As Ford union leaders threatened action, tugboatmen at Liverpool docks staged an unlawful 24-hour stoppage in support of 320 dockers who have been locked out for refusing to cross picket lines.

At Vauxhall, representatives of 9,000 blue-collar workers warned that industrial action would be stepped up unless talks with management tomorrow produced an improved pay offer. The overtime ban and two-hour weekly stoppage at Vauxhall comes amid widespread disruption of postal services including a 24-hour strike over working hours which affected 21 centres in central London on Monday.

While the sporadic industrial action does not represent a widespread resurgence of militancy, it is nevertheless fresh evidence of discontent among workers in various industries.

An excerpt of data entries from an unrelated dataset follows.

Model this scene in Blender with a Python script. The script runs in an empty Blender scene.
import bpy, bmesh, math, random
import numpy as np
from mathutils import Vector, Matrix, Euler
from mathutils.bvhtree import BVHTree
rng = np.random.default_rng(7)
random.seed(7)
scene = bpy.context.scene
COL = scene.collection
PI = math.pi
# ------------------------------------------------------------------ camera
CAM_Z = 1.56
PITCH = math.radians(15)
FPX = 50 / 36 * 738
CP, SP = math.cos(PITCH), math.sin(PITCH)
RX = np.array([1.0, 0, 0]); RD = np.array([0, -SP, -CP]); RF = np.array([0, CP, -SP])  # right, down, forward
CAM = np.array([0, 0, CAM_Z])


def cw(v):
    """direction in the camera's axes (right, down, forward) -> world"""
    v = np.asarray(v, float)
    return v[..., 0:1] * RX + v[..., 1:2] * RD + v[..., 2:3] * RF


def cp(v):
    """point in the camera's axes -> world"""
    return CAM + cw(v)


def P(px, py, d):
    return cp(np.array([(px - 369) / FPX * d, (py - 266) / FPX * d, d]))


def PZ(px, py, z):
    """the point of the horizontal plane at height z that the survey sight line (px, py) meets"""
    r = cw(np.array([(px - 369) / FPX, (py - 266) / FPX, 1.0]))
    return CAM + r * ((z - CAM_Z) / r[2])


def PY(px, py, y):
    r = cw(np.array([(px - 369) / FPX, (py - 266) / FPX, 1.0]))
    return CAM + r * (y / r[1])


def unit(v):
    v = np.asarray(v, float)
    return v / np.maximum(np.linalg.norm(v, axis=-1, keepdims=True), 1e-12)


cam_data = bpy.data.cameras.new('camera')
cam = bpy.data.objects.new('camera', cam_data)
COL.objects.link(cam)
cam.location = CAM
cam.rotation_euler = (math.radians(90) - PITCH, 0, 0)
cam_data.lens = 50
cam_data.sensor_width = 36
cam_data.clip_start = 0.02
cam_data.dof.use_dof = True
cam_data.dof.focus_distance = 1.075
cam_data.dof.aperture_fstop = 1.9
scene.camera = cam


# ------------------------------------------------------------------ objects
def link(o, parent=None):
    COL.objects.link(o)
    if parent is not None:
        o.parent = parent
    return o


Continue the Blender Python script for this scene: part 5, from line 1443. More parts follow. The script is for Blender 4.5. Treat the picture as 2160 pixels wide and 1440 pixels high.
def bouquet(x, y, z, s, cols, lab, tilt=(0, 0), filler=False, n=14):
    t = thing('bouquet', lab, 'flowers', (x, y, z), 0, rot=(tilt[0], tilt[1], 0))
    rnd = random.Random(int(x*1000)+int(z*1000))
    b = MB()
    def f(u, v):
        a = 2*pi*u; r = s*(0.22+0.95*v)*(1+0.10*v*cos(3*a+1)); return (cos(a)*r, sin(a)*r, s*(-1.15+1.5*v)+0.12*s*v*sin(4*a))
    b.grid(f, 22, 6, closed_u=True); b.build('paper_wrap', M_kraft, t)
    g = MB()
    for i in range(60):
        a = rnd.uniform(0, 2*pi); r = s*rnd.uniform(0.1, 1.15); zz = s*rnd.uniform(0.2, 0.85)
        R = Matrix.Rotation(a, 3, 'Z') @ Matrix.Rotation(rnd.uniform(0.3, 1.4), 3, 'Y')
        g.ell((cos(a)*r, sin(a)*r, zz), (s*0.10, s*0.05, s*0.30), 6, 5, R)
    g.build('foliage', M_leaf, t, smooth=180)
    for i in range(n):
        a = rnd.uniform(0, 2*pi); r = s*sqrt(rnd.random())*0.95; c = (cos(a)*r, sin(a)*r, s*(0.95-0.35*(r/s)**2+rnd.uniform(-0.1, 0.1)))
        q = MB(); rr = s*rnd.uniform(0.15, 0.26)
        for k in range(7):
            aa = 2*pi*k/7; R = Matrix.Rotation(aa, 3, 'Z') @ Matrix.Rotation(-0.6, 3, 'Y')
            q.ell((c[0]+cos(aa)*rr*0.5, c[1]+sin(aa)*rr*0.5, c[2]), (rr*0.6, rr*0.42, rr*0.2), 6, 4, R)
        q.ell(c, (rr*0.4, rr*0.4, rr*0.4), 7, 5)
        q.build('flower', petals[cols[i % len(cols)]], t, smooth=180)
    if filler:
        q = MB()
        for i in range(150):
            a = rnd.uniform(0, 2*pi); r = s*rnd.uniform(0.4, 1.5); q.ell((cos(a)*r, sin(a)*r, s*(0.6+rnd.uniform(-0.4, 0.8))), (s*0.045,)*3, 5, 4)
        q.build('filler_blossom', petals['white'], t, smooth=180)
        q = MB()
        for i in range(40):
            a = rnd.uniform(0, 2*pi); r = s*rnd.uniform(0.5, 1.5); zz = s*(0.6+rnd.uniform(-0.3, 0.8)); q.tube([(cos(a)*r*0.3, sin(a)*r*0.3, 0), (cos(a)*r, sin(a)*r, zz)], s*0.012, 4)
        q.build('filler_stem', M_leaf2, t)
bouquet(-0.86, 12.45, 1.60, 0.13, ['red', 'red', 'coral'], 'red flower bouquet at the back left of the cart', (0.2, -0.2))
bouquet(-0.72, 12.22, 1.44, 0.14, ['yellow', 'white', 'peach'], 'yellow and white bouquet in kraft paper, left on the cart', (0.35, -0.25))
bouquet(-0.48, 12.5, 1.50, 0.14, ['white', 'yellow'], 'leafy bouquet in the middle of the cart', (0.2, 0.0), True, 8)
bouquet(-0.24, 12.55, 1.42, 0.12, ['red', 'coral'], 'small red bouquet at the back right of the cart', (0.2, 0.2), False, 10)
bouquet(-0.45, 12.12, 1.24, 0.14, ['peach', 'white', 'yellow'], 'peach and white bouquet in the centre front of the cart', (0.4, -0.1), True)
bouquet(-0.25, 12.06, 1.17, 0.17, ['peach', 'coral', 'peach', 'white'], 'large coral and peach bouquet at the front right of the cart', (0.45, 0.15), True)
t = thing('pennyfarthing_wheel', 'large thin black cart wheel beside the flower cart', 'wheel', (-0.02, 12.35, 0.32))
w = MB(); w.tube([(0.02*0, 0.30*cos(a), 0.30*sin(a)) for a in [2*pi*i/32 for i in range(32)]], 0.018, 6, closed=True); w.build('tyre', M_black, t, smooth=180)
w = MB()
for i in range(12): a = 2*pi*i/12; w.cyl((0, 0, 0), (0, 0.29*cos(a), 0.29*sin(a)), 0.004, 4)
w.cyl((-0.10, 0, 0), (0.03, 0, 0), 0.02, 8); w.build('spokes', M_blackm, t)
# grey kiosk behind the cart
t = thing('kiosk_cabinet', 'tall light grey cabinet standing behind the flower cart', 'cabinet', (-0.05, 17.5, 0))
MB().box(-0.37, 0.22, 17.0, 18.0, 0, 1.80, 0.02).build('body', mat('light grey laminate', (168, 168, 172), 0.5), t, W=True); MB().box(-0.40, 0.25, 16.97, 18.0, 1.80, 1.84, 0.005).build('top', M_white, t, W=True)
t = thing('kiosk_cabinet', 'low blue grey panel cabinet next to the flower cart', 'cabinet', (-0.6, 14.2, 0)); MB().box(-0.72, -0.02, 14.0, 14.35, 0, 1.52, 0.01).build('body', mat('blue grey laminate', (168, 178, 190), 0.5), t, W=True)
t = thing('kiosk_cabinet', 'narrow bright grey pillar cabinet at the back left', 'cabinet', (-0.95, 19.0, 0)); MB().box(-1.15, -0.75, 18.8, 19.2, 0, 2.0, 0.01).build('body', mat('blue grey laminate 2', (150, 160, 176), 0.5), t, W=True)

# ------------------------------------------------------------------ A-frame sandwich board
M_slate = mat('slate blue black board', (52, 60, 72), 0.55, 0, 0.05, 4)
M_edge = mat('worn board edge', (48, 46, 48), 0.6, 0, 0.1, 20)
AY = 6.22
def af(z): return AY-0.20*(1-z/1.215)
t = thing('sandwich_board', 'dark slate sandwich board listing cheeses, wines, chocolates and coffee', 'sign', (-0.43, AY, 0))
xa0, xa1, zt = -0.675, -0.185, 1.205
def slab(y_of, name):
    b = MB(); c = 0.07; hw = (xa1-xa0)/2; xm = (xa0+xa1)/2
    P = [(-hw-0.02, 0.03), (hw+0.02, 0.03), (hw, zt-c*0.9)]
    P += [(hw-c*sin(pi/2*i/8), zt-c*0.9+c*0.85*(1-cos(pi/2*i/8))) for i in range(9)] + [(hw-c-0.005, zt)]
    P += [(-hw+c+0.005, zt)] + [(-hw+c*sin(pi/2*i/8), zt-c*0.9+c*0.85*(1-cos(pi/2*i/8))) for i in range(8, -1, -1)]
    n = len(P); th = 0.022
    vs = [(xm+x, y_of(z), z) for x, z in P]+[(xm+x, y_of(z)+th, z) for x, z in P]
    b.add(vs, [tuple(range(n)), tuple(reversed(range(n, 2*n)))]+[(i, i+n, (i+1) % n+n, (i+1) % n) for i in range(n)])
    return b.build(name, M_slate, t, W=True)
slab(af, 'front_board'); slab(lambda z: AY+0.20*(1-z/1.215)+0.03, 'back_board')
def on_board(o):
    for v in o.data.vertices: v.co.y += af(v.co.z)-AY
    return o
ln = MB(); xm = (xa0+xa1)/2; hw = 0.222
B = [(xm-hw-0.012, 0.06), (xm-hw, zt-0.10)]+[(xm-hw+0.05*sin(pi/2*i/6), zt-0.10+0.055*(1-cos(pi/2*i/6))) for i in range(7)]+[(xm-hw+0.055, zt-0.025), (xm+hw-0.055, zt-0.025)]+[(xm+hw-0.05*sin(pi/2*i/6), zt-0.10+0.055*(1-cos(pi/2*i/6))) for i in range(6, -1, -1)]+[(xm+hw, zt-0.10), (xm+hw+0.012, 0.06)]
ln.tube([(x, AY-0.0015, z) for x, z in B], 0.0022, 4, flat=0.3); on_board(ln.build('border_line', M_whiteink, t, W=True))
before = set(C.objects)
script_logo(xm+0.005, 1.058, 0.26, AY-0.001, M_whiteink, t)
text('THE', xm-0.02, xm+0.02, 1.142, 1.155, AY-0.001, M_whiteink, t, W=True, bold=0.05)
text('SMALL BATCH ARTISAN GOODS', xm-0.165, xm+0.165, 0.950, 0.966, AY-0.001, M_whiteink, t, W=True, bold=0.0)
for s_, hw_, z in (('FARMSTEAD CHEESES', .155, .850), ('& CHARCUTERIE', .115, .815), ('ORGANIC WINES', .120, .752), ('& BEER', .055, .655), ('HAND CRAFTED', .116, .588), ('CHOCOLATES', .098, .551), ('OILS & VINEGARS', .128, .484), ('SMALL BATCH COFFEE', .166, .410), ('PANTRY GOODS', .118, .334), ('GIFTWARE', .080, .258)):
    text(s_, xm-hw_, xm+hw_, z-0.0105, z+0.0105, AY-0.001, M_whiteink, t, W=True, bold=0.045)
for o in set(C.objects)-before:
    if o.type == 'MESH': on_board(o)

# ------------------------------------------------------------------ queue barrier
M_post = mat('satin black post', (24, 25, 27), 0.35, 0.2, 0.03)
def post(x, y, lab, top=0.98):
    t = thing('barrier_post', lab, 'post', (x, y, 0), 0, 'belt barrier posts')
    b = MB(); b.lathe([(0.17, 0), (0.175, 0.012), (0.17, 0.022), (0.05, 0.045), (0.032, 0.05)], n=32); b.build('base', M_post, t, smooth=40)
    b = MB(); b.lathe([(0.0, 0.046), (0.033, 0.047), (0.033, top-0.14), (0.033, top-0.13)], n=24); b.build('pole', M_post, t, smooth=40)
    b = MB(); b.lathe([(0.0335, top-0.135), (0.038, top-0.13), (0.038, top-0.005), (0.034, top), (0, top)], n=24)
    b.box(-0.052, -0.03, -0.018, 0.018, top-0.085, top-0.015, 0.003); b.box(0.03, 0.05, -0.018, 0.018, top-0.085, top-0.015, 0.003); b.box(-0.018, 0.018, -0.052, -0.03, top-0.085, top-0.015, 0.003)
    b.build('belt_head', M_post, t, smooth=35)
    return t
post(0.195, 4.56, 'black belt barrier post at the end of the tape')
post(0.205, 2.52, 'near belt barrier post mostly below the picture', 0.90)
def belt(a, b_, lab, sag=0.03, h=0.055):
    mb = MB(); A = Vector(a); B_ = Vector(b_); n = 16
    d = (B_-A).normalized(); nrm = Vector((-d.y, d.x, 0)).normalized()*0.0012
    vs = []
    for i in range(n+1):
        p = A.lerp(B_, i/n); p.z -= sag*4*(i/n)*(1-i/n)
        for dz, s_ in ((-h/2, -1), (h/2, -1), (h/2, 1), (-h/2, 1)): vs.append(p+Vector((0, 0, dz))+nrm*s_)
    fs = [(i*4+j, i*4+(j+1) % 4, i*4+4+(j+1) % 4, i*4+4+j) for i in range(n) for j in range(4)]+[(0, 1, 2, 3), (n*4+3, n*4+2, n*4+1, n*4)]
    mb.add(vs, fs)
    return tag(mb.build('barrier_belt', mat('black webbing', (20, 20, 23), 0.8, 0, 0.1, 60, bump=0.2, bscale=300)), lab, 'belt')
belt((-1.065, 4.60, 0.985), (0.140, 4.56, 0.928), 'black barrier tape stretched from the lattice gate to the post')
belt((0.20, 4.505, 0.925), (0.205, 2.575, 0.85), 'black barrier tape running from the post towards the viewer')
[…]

Representatives of seven unions at Ford yesterday called for a vote on action, having rejected a two-year package which gives a 9.25 per cent pay increase, but which fails to offer a reduction in the working week.

Tony Woodley, chief negotiator for the Transport and General Workers' Union in the motor industry, said the ballot was the logical next step in the campaign to elicit a better offer.Workers wanted to share in the increasing profitability yielded by improvements in productivity, and they were furious over the "industrial apartheid" which meant they worked longer hours than colleagues in Europe.

He said unions were optimistic that a settlement could be reached without industrial action, but a spokesman for the company insisted that the present offer was "final".

A spokesman for Vauxhall said management were "hopeful" that they could bring an end to the dispute in negotiations tomorrow. The two-year offer gives a 3.5 per cent rise in the first year and a rise matching the inflation rate in the second.

The Liverpool tugboatmen were expected to return to work last night after their 24-hour stoppage. Further sympathy action will be considered in a meeting scheduled for tomorrow. The 320 port workers were dismissed after taking action to back 80 other dockers involved in a dispute with their stevedoring company.